> **Work to do**: Would you write out the listing verbatim and skip every picture in it?

--- BEGIN Data extract ---

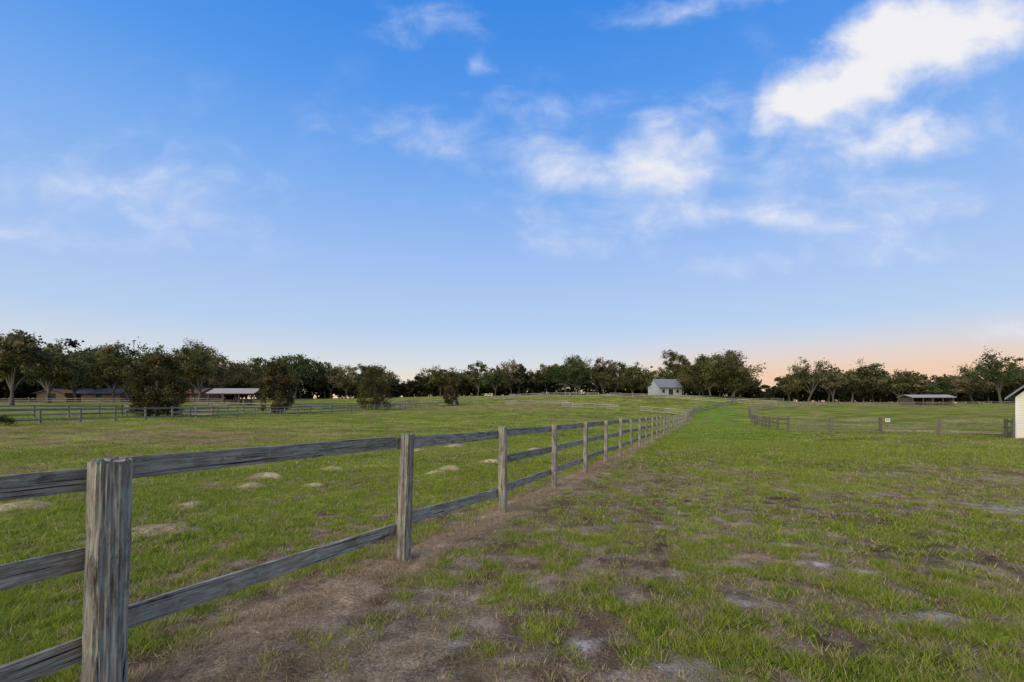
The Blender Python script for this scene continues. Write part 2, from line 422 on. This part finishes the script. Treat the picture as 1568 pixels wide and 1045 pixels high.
# ------------------------------------------------------------------ trees
class Tree:
    def __init__(s): s.V = []; s.C = []; s.BV = []; s.BF = []; s.nb = 0
    def limb(s, pts, r0, r1, sides=6):
        pts = np.array(pts, float); m = len(pts)
        for i in range(m):
            d = pts[min(i + 1, m - 1)] - pts[max(i - 1, 0)]; d /= np.linalg.norm(d) + 1e-9
            ref = np.array([1, 0, 0]) if abs(d[2]) > .7 else np.array([0, 0, 1.]); u = np.cross(d, ref); u /= np.linalg.norm(u); v = np.cross(d, u)
            r = r0 + (r1 - r0) * i / (m - 1)
            if i == 0: r *= 1.35
            for j in range(sides):
                a = 2 * math.pi * j / sides; s.BV.append(pts[i] + (u * math.cos(a) + v * math.sin(a)) * r)
        for i in range(m - 1):
            for j in range(sides):
                s.BF.append((s.nb + i * sides + j, s.nb + i * sides + (j + 1) % sides, s.nb + (i + 1) * sides + (j + 1) % sides, s.nb + (i + 1) * sides + j))
        s.nb += m * sides
    def leaves(s, cen, rad, cnt, size, c0, c1, flat=.75, tintv=.35):
        k = len(cen); N = k * cnt
        d = rng.normal(0, 1, (N, 3)); d /= np.linalg.norm(d, axis=1)[:, None]
        rr = rng.uniform(0, 1, N) ** .45 * (1 + .25 * rng.normal(0, 1, N))
        R = np.repeat(rad, cnt); P0 = np.repeat(cen, cnt, 0)
        p = P0 + d * (rr * R)[:, None] * np.array([1, 1, flat])
        e1 = rng.normal(0, 1, (N, 3)); e1 /= np.linalg.norm(e1, axis=1)[:, None]
        e2 = rng.normal(0, 1, (N, 3)); e2 -= e1 * (e1 * e2).sum(1)[:, None]; e2 /= np.linalg.norm(e2, axis=1)[:, None]
        sz = size * rng.uniform(.5, 1.3, N)[:, None]
        s.V.append(np.stack([p - e1 * sz, p + e1 * sz * .7 - e2 * sz * .5, p + e2 * sz * .9], 1).reshape(-1, 3))
        tt = np.repeat(rng.random(k), cnt) * .6 + rng.random(N) * .4
        c = lerp3(np.array(c0), np.array(c1), tt) * np.repeat(rng.uniform(1 - tintv, 1 + tintv, k), cnt)[:, None]
        s.C.append(np.repeat(c, 3, 0))
    def oak(s, x, y, z, h, w, clear, nclump, cnt, size, c0=(.040, .050, .016), c1=(.145, .14, .05), trunk=None, detail=True):
        tr = trunk or h * .024
        crown_c = np.array([x, y, z + clear + (h - clear) * .5]);
        u = rng.normal(0, 1, (nclump, 3)); u /= np.linalg.norm(u, axis=1)[:, None]
        rr = rng.uniform(.25, 1, nclump) ** .6
        cen = u * rr[:, None] * np.array([w / 2, w / 2, (h - clear) / 2]) * .82
        cen[:, 2] = np.where(cen[:, 2] < 0, cen[:, 2] * .85, cen[:, 2]) + rng.normal(0, .03 * h, nclump)
        cen[:, 0] += rng.normal(0, .06 * w); cen += crown_c
        rad = rng.uniform(.06, .18, nclump) * min(w, h)
        s.leaves(cen, rad, cnt, size, c0, c1)
        if detail:
            k = nclump // 4; sel = rng.integers(0, nclump, k)
            c2 = cen[sel] + rng.normal(0, .05 * w, (k, 3)) + [0, 0, .03 * h]; s.leaves(c2, rad[sel] * .6, cnt // 2, size * .8, (.19, .14, .07), (.36, .26, .13))
        lx, ly = rng.normal(0, .04 * h, 2)
        fork = np.array([x + lx, y + ly, z + max(clear * .75, h * .18)])
        s.limb([(x, y, z - .3), (x + lx * .3, y + ly * .3, z + clear * .3), fork], tr, tr * .75)
        for i in range(min(nclump, 7 if detail else 3)):
            e = cen[rng.integers(0, nclump)]; mid = (fork + e) / 2 + np.array([0, 0, .04 * h]) + rng.normal(0, .03 * h, 3)
            s.limb([fork, mid, e], tr * .5, tr * .12, 5)
    def build(s, name, leaf='foliage', mat=m_leaf):
        e = empty(name)
        V = np.concatenate(s.V); new_mesh(leaf, V, np.arange(len(V)).reshape(-1, 3), np.concatenate(s.C), mat, e)
        if s.nb: new_mesh('trunks_and_limbs', np.array(s.BV), s.BF, None, m_bark, e, smooth=True)
        return e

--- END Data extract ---

> **Task answer**:
The Blender Python script for this scene continues. Write part 2, from line 422 on. This part finishes the script. Treat the picture as 1568 pixels wide and 1045 pixels high.
# ------------------------------------------------------------------ trees
class Tree:
    def __init__(s): s.V = []; s.C = []; s.BV = []; s.BF = []; s.nb = 0
    def limb(s, pts, r0, r1, sides=6):
        pts = np.array(pts, float); m = len(pts)
        for i in range(m):
            d = pts[min(i + 1, m - 1)] - pts[max(i - 1, 0)]; d /= np.linalg.norm(d) + 1e-9
            ref = np.array([1, 0, 0]) if abs(d[2]) > .7 else np.array([0, 0, 1.]); u = np.cross(d, ref); u /= np.linalg.norm(u); v = np.cross(d, u)
            r = r0 + (r1 - r0) * i / (m - 1)
            if i == 0: r *= 1.35
            for j in range(sides):
                a = 2 * math.pi * j / sides; s.BV.append(pts[i] + (u * math.cos(a) + v * math.sin(a)) * r)
        for i in range(m - 1):
            for j in range(sides):
                s.BF.append((s.nb + i * sides + j, s.nb + i * sides + (j + 1) % sides, s.nb + (i + 1) * sides + (j + 1) % sides, s.nb + (i + 1) * sides + j))
        s.nb += m * sides
    def leaves(s, cen, rad, cnt, size, c0, c1, flat=.75, tintv=.35):
        k = len(cen); N = k * cnt
        d = rng.normal(0, 1, (N, 3)); d /= np.linalg.norm(d, axis=1)[:, None]
        rr = rng.uniform(0, 1, N) ** .45 * (1 + .25 * rng.normal(0, 1, N))
        R = np.repeat(rad, cnt); P0 = np.repeat(cen, cnt, 0)
        p = P0 + d * (rr * R)[:, None] * np.array([1, 1, flat])
        e1 = rng.normal(0, 1, (N, 3)); e1 /= np.linalg.norm(e1, axis=1)[:, None]
        e2 = rng.normal(0, 1, (N, 3)); e2 -= e1 * (e1 * e2).sum(1)[:, None]; e2 /= np.linalg.norm(e2, axis=1)[:, None]
        sz = size * rng.uniform(.5, 1.3, N)[:, None]
        s.V.append(np.stack([p - e1 * sz, p + e1 * sz * .7 - e2 * sz * .5, p + e2 * sz * .9], 1).reshape(-1, 3))
        tt = np.repeat(rng.random(k), cnt) * .6 + rng.random(N) * .4
        c = lerp3(np.array(c0), np.array(c1), tt) * np.repeat(rng.uniform(1 - tintv, 1 + tintv, k), cnt)[:, None]
        s.C.append(np.repeat(c, 3, 0))
    def oak(s, x, y, z, h, w, clear, nclump, cnt, size, c0=(.040, .050, .016), c1=(.145, .14, .05), trunk=None, detail=True):
        tr = trunk or h * .024
        crown_c = np.array([x, y, z + clear + (h - clear) * .5]);
        u = rng.normal(0, 1, (nclump, 3)); u /= np.linalg.norm(u, axis=1)[:, None]
        rr = rng.uniform(.25, 1, nclump) ** .6
        cen = u * rr[:, None] * np.array([w / 2, w / 2, (h - clear) / 2]) * .82
        cen[:, 2] = np.where(cen[:, 2] < 0, cen[:, 2] * .85, cen[:, 2]) + rng.normal(0, .03 * h, nclump)
        cen[:, 0] += rng.normal(0, .06 * w); cen += crown_c
        rad = rng.uniform(.06, .18, nclump) * min(w, h)
        s.leaves(cen, rad, cnt, size, c0, c1)
        if detail:
            k = nclump // 4; sel = rng.integers(0, nclump, k)
            c2 = cen[sel] + rng.normal(0, .05 * w, (k, 3)) + [0, 0, .03 * h]; s.leaves(c2, rad[sel] * .6, cnt // 2, size * .8, (.19, .14, .07), (.36, .26, .13))
        lx, ly = rng.normal(0, .04 * h, 2)
        fork = np.array([x + lx, y + ly, z + max(clear * .75, h * .18)])
        s.limb([(x, y, z - .3), (x + lx * .3, y + ly * .3, z + clear * .3), fork], tr, tr * .75)
        for i in range(min(nclump, 7 if detail else 3)):
            e = cen[rng.integers(0, nclump)]; mid = (fork + e) / 2 + np.array([0, 0, .04 * h]) + rng.normal(0, .03 * h, 3)
            s.limb([fork, mid, e], tr * .5, tr * .12, 5)
    def build(s, name, leaf='foliage', mat=m_leaf):
        e = empty(name)
        V = np.concatenate(s.V); new_mesh(leaf, V, np.arange(len(V)).reshape(-1, 3), np.concatenate(s.C), mat, e)
        if s.nb: new_mesh('trunks_and_limbs', np.array(s.BV), s.BF, None, m_bark, e, smooth=True)
        return e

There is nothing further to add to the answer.